The Executive Secretary of ECLAC presented the report "Social Panorama of Latin America and the Caribbean 2009" at the headquarters of the Ibero-American General Secretariat.

(Madrid, 27 January 2010)  "If the causes behind the reproduction of inequality are not attacked, the face of poverty in Latin America and the Caribbean will be increasingly of women and children. This makes it urgent to work as a region on a new, long-term social protection system," warned ECLAC Executive Secretary Alicia Bárcena during the presentation of the report Social Panorama of Latin America 2009 last night in Madrid.

The report, one of ECLAC's flagship publications released last November in Santiago, was presented in Madrid at the headquarters of the Ibero-American General Secretariat (SEGIB).

Virgilio Zapatero, Chancellor of the University of Alcalá, and José Luis Machinea, Director of the Raúl Prebisch Course at that university and former Executive Secretary of ECLAC, participated in the event.

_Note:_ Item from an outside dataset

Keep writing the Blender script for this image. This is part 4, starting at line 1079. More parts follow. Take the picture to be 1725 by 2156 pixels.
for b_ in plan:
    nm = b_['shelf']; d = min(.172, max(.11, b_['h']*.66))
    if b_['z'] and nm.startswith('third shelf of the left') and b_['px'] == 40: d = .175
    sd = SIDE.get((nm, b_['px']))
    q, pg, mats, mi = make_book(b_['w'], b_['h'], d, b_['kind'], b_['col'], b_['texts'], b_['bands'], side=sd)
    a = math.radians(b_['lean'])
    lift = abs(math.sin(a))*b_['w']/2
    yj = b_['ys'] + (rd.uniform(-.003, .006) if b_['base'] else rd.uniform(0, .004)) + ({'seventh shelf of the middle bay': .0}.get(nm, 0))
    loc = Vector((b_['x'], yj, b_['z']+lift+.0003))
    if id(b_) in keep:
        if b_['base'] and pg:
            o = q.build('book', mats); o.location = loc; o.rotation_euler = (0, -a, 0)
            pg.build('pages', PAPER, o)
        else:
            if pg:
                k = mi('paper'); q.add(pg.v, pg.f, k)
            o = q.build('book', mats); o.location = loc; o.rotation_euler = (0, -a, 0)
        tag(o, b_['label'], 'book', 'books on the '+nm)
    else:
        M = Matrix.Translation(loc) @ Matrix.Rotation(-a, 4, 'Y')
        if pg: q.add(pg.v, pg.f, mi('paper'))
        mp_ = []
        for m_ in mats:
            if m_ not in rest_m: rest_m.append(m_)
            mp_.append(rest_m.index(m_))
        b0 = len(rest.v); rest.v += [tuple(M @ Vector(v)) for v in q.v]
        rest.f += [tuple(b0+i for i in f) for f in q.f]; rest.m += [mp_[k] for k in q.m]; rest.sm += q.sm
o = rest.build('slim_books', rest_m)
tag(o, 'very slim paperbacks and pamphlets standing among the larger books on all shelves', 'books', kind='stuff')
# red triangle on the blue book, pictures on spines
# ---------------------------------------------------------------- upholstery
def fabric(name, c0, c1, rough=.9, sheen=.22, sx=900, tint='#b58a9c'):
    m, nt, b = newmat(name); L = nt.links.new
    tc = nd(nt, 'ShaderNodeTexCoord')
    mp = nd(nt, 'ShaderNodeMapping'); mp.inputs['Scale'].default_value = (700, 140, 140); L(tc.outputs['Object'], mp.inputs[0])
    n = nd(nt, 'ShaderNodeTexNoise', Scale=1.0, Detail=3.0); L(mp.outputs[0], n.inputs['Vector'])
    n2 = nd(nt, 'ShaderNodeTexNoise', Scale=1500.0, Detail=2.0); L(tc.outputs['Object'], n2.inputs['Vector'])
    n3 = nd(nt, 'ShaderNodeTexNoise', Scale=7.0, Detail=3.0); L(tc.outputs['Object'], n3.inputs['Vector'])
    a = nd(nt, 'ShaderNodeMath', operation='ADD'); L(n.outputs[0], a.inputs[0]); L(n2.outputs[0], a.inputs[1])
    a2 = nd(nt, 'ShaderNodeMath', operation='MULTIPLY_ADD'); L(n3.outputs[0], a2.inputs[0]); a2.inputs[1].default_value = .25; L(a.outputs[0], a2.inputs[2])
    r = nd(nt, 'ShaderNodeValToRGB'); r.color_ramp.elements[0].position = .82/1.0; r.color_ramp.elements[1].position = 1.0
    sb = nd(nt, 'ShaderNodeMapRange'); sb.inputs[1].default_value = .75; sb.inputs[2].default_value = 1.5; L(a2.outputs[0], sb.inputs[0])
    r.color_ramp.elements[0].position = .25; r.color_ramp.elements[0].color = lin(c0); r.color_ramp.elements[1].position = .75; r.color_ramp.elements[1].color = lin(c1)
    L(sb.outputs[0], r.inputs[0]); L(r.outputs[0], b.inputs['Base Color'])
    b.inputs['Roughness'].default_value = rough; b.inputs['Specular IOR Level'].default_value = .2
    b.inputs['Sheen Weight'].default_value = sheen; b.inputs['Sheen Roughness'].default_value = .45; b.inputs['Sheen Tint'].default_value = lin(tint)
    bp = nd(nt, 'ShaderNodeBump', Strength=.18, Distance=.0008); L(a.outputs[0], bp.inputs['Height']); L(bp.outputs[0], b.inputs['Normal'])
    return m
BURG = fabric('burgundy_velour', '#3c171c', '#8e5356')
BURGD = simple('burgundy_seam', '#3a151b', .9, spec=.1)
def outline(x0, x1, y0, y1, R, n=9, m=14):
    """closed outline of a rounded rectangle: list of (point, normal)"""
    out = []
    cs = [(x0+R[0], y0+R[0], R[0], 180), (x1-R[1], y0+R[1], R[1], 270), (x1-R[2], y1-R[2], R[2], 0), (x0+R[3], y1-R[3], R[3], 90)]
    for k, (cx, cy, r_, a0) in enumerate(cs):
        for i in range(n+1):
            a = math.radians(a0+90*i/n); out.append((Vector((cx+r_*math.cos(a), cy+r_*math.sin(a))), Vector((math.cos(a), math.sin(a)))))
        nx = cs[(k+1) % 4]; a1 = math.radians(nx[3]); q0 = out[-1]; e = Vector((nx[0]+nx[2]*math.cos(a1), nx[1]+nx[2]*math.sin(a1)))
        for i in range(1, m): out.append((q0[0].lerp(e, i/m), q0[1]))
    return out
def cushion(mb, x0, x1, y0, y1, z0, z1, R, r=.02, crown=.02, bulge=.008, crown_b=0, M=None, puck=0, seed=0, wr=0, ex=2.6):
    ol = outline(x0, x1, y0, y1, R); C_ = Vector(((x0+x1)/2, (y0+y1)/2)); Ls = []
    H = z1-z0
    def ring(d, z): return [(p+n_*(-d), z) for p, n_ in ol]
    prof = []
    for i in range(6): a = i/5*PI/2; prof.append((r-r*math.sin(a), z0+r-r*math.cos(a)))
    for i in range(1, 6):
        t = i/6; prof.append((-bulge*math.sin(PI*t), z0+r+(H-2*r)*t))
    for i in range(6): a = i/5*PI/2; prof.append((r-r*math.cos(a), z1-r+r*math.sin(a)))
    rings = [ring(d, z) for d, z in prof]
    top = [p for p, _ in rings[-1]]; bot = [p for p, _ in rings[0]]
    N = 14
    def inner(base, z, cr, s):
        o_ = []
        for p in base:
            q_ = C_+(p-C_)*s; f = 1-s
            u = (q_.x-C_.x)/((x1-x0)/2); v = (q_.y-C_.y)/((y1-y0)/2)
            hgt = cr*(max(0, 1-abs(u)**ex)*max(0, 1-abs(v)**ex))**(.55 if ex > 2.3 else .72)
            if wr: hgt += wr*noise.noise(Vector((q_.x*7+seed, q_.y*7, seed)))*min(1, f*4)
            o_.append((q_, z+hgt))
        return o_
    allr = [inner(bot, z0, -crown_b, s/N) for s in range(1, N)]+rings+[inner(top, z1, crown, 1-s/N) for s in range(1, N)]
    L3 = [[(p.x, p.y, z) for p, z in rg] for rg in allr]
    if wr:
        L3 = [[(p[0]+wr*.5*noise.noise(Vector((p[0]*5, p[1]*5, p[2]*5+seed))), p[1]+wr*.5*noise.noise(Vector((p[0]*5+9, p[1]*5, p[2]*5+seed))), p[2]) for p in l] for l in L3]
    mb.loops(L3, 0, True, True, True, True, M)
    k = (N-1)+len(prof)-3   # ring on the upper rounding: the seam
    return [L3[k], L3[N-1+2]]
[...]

According to the report, women are 1.15 times more vulnerable to poverty than men in the region. In at least 13 countries, this trend worsened between 2002 and 2008.

Poverty among children under 15 is 1.7 times higher than among adults, and this gap has enlarged in practically the entire region over the past six years, says the report.

The study Social Panorama of Latin America 2009 "shows that we have progressed in lowering inequality in income distribution in the region, so much so that between 2002 and 2008, inequality diminished in seven of the 18 countries under study, while it rose in only three," said Bárcena.

However, "we haven't undone the knots that reproduce inequality: increasing poverty among children, the stratified participation of women in the labour market and the intergenerational transmission of inequality continue to be enemies of welfare and social cohesion among the Latin American population," she stated.

The report notes that the number of people living under the poverty line rose from 180 million to 189 million in 2009 (34.1% of the population).

This is equivalent to almost a fourth of the population that had already overcome poverty between 2002 and 2008 (41 million people in total) due to greater economic growth, the expansion of social spending, the demographic bonus and better distribution.

"It is urgent that we implement long-term policies geared at children and youths, who are the future engines of production in society, and facilitate the participation of women in the labour market to detain the circle of poverty", said Bárcena.

"In this task, the role of the State and civil society are fundamental," she concluded.